Following long and bloody disputes, the Wars of the Roses came to an end.  Lancaster and York were united through the marriage of Henry VII to his third cousin Elizabeth.  The two were wed in January 1486 at Westminster Abbey.  The joining of England's two noble houses was celebrated with the Tudor Rose, an emblem of red and white.  The rose stood as a lasting symbol of the Tudor Dynasty, particularly during the reign of Henry VIII.

That same month, Martin Agricola was born.  The German composer and music theorist wrote studies of musical rudiments aimed at performing musicians. He also wrote extensively on the subject of organology, the study of instruments.  In 1529, Martin published his Musica instrumentalis deudsch.  The treatise contains a collection of detailed woodcuts depicting instruments used in his age.  Many of the woodcuts offer insight into the formation of the renaissance consort.

In September 1486, German scholar Heinrich Cornelius Agrippa von Nettesheim was born.  Throughout life, Agrippa cultivated a fascination with the occult sciences.  Resultant suspicion suspended his work on several occult tracts and made him a figure of great notoriety.  Following his death in 1535, dark rumors spread.  Many believed that, before death, Agrippa summoned a familiar and sent it out into the world.  Indeed, that familiar—a black dog—appears in subsequent legends about Faustus, including that by Goethe.
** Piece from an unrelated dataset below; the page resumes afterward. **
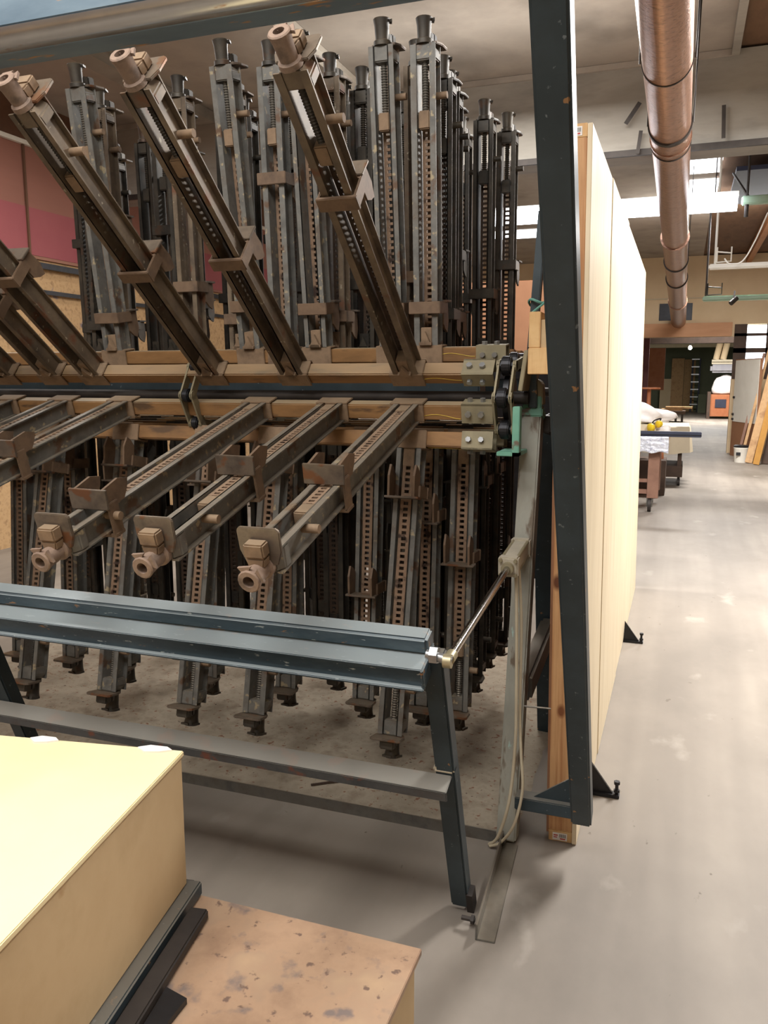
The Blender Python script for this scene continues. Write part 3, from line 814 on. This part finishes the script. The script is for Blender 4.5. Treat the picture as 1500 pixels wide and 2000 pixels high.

In December 1486, Italian philosopher Giovanni Pico della Mirandola published his De hominis dignitate, or “Oration on the Dignity of Man.”  The Oration was meant to preface 900 theses on mankind's quest for universal knowledge.  These theses evoked tenets of Greek, Hebrew, and Christian philosophy, weaving discordant schools of thought into a cohesive whole.  Pico welcomed fellow scholars to Rome to debate his arguments; however, the progress of Pico's plan was soon impeded by Pope Innocent VII.  The Pope called for a review of the theses and had thirteen of them condemned.  The remainder were deemed incendiary and offensive to all pious Christians.